# [SOURCE EXCERPT]
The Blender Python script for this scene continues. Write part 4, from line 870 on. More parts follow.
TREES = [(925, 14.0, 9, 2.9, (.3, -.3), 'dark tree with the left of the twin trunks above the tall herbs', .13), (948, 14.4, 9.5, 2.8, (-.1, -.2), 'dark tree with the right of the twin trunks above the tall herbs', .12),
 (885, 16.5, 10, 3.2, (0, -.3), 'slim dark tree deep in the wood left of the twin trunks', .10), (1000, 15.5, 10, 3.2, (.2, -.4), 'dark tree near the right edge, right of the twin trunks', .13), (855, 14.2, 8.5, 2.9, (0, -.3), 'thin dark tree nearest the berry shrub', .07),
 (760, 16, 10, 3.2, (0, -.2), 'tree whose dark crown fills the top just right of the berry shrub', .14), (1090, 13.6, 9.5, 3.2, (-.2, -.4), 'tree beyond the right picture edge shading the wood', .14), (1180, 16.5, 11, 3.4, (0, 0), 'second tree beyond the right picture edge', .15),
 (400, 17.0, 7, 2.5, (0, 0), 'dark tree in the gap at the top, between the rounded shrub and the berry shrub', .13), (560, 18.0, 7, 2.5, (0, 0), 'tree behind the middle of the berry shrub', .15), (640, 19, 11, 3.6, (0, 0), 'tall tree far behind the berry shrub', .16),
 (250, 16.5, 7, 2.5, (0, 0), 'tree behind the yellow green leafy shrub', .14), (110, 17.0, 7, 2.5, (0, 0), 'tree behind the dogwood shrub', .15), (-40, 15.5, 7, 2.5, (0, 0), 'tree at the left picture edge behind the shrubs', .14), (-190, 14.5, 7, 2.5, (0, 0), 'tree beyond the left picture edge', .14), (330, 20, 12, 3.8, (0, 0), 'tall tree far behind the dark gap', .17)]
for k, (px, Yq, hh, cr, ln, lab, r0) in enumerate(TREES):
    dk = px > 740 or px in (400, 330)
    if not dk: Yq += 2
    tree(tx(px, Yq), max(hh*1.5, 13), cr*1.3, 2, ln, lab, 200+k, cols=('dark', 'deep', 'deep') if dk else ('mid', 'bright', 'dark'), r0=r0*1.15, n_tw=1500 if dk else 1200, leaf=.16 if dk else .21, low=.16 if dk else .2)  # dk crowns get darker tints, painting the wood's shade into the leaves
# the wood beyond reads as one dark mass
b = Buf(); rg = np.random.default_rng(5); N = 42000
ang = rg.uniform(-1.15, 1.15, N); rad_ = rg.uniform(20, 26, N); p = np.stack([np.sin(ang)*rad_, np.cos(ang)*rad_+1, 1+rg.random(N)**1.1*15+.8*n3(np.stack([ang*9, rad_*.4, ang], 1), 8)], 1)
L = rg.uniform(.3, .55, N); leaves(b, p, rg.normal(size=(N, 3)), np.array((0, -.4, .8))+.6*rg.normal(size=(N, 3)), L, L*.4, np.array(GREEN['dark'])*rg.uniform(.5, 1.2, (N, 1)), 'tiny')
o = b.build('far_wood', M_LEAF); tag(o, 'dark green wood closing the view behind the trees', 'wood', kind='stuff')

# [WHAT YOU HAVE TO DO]
Return all the data exactly as given.

# [ANSWER]
The Blender Python script for this scene continues. Write part 4, from line 870 on. More parts follow.
TREES = [(925, 14.0, 9, 2.9, (.3, -.3), 'dark tree with the left of the twin trunks above the tall herbs', .13), (948, 14.4, 9.5, 2.8, (-.1, -.2), 'dark tree with the right of the twin trunks above the tall herbs', .12),
 (885, 16.5, 10, 3.2, (0, -.3), 'slim dark tree deep in the wood left of the twin trunks', .10), (1000, 15.5, 10, 3.2, (.2, -.4), 'dark tree near the right edge, right of the twin trunks', .13), (855, 14.2, 8.5, 2.9, (0, -.3), 'thin dark tree nearest the berry shrub', .07),
 (760, 16, 10, 3.2, (0, -.2), 'tree whose dark crown fills the top just right of the berry shrub', .14), (1090, 13.6, 9.5, 3.2, (-.2, -.4), 'tree beyond the right picture edge shading the wood', .14), (1180, 16.5, 11, 3.4, (0, 0), 'second tree beyond the right picture edge', .15),
 (400, 17.0, 7, 2.5, (0, 0), 'dark tree in the gap at the top, between the rounded shrub and the berry shrub', .13), (560, 18.0, 7, 2.5, (0, 0), 'tree behind the middle of the berry shrub', .15), (640, 19, 11, 3.6, (0, 0), 'tall tree far behind the berry shrub', .16),
 (250, 16.5, 7, 2.5, (0, 0), 'tree behind the yellow green leafy shrub', .14), (110, 17.0, 7, 2.5, (0, 0), 'tree behind the dogwood shrub', .15), (-40, 15.5, 7, 2.5, (0, 0), 'tree at the left picture edge behind the shrubs', .14), (-190, 14.5, 7, 2.5, (0, 0), 'tree beyond the left picture edge', .14), (330, 20, 12, 3.8, (0, 0), 'tall tree far behind the dark gap', .17)]
for k, (px, Yq, hh, cr, ln, lab, r0) in enumerate(TREES):
    dk = px > 740 or px in (400, 330)
    if not dk: Yq += 2
    tree(tx(px, Yq), max(hh*1.5, 13), cr*1.3, 2, ln, lab, 200+k, cols=('dark', 'deep', 'deep') if dk else ('mid', 'bright', 'dark'), r0=r0*1.15, n_tw=1500 if dk else 1200, leaf=.16 if dk else .21, low=.16 if dk else .2)  # dk crowns get darker tints, painting the wood's shade into the leaves
# the wood beyond reads as one dark mass
b = Buf(); rg = np.random.default_rng(5); N = 42000
ang = rg.uniform(-1.15, 1.15, N); rad_ = rg.uniform(20, 26, N); p = np.stack([np.sin(ang)*rad_, np.cos(ang)*rad_+1, 1+rg.random(N)**1.1*15+.8*n3(np.stack([ang*9, rad_*.4, ang], 1), 8)], 1)
L = rg.uniform(.3, .55, N); leaves(b, p, rg.normal(size=(N, 3)), np.array((0, -.4, .8))+.6*rg.normal(size=(N, 3)), L, L*.4, np.array(GREEN['dark'])*rg.uniform(.5, 1.2, (N, 1)), 'tiny')
o = b.build('far_wood', M_LEAF); tag(o, 'dark green wood closing the view behind the trees', 'wood', kind='stuff')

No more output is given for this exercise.